Oysa Hitler yalnızca bir sonuç, hem de uzun bir sürecin sonucu. Hitler iktidara gelmeden çok önce, hatta adı bile ortada yokken, Almanya, dış güçler tarafından perişan edildiğini duyuyordu ha bire. Doğru, 1. Dünya Savaşı’ndan yenilgiyle çıkmıştı ve ekonomisi de berbat durumdaydı ama her yerin vatan hainleriyle dolduğu, diğer güçlerin Almanya ’yı bölmek, iyici perişan etmek arzusunda olduğu propagandası da hiç zayıf sayılmazdı. Üstelik iç tehditler de vardı bu kara propagandaya göre.
Hitler iktidar koltuğuna oturmadan 10 yıl önce, kendilerini devlet sanan yüksek bürokratlar, ordu, koca koca hakimler iki darbe yapmaya kalkmıştı, polis gücü engel olmuştu ama yargı, ‘ vatansever çocuklar bunlar’ de yip serbest bıraktı 1933 ’de iktidara gelecek olanları.
Kendinden menkul vatanseverlerle, demokratların her geçen gün keskinleşen çatışmaları ülkedeki gelecek kaygılarını arttırdı, Rosa Lüksemburg gibi harika insanların, daha 1918 ’de “Yargıçlar demokrasiye sadakat göstermedikleri için değiştirilmeli, yoksa kötü şeyler olacak” demesi duyulmadı.
Bu kavgaya rağmen o zamanki parlamento, üstüne düşeni yapmadı, dengelemeye çalıştı her şeyi, önce yargı sonra kısmen ordu Nazilerle işbirliği yaptıkça, ‘Yok canım, dengeleri gözetmek de önemli, hem zaten uzlaşamıyoruz da, durun hele, gücümüz de yok’ dedi ve en sonunda kaybetti.
Sonrası malum, bir yerlerde balyoz gibi toplumun tepesine binme, Alman kültürünü yabancı etkilerden temizleme, iç tehditleri bertaraf etme, demokrat kalemleri kamplara gönderme, Yahudilerin mallarına el koyup yok etme planları zaten hazırdı ve uygulamaya konuldu.
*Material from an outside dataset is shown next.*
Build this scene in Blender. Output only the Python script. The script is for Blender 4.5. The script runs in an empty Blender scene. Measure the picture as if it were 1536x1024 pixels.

‘Bir daha asla’ dedi dünya ama Raunda’da, Bosna ’da ve dünyanın başka yerlerinde tekrarlandı soykırımlar. Çünkü soykırıma giden yolun başında değil, olup bittikten sonra ahlanıp vahlanılıyor.
İnançları, etnik kimliği, siyasal duruşu nedeniyle birileri ‘iç tehdit’ ilan ediliyorsa, insan vasıflarından soyutlanıp düşmanlaştırılıyorsa, üstelik bu da normalleştiriliyorsa, sorunu çözmek demokrasiye değil de ‘vatanseverlere’ havale ediliyorsa, yargıçlar kendilerini her şeyin üstünde görüyorsa, yetkililer de işlerine gelince susup, “Dur bakalım ne olacak” tavrı takınıyorsa felaket de geliyor.
Tek bir çığlık bile yeterli olmalı felaketleri önlemek için, çünkü ‘Bir daha asla’ demeye giden yol ta en başından demokrasiye güvenmekten geçiyor.